Arguing against widespread choices for private investments is also a painfully disingenuous act by a government that is responsible for the labyrinthine Federal income tax code. It's a terrible act of either short-sightedness or impaired imagination not to see that the same entrepreneurial spirit that offers the Average Joe affordable tax advice from places like H&R Block and Jackson Hewitt could easily deliver him equally-affordable retirement-investing advice.

Opponents of private accounts often make a very serious mistake about the very concept of encouraging an environment in which individuals guide their own accounts. They loudly and wrongly proclaim that many people simply aren't sophisticated enough to invest wisely for their own retirement. Ironically, the present Social Security system already forces most Americans to handle their own investments, and the incentives are all wrong: Consequently, the very same system that is supposed to "protect" people from having to make difficult investment decisions actually forces those people to do most of their long-term investing in home equity. If Americans are smart enough in general to finance their own homes, then they should reasonably be considered smart enough to adapt to and learn the basics of financial markets. If Americans are smart enough to pay taxes, own property, and handle the rest of their investments, then why would they not be smart enough to manage their own long-term investments?

Thus, on their merits, the private-account options are the only ones to seriously evaluate. Given the advantages and disadvantages of each above, it seems logical to conclude that the bias should be in favor of wider investment choices rather than a smaller, supposedly "safer" list of options.

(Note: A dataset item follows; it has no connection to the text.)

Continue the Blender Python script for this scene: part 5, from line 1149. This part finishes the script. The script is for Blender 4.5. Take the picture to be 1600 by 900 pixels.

Risk Shouldn't Be a Bad Word
It's the same soft-headedness that irrationally seeks to protect children from every possible scratch or bruise that wants adults to be nannied right out of a fair chance to gain some kind of benefit from risk. It's axiomatic to the principle of investing that whatever requires greater risk than the mean must also deliver proportionately higher returns. The public deserves better than to be fooled into believing in a world without investment risk. As circumstances would have it, a long-run investment category like old-age savings is ideal for the sorts of higher-risk, higher-return investments about which the prospective nannies would raise so much fear.

The smart way to approach risk is to adapt to it in ways that allow the individual to spread the chance of loss out over enough choices and enough time that even the occasional isolated disaster doesn't do murder to the long-run outcome. A large basket of small, high-risk firms held over a long period of time is a virtually certain way to do two things: Experience occasional losses from individual firms, and win great profits from the endeavor as a whole. The sirens wailing about the doom of risk are really meritless fools or liars who serve only to make us think that the "risk" involved in putting a few dollars behind a bold business venture is really that much more dangerous to our well-being than the "risk" that pioneers took a century or more ago when they crossed the plains and the mountains in horse-drawn wagons. If we don't have the stomach for at least a little bit of risk, then we really don't have our wits about us.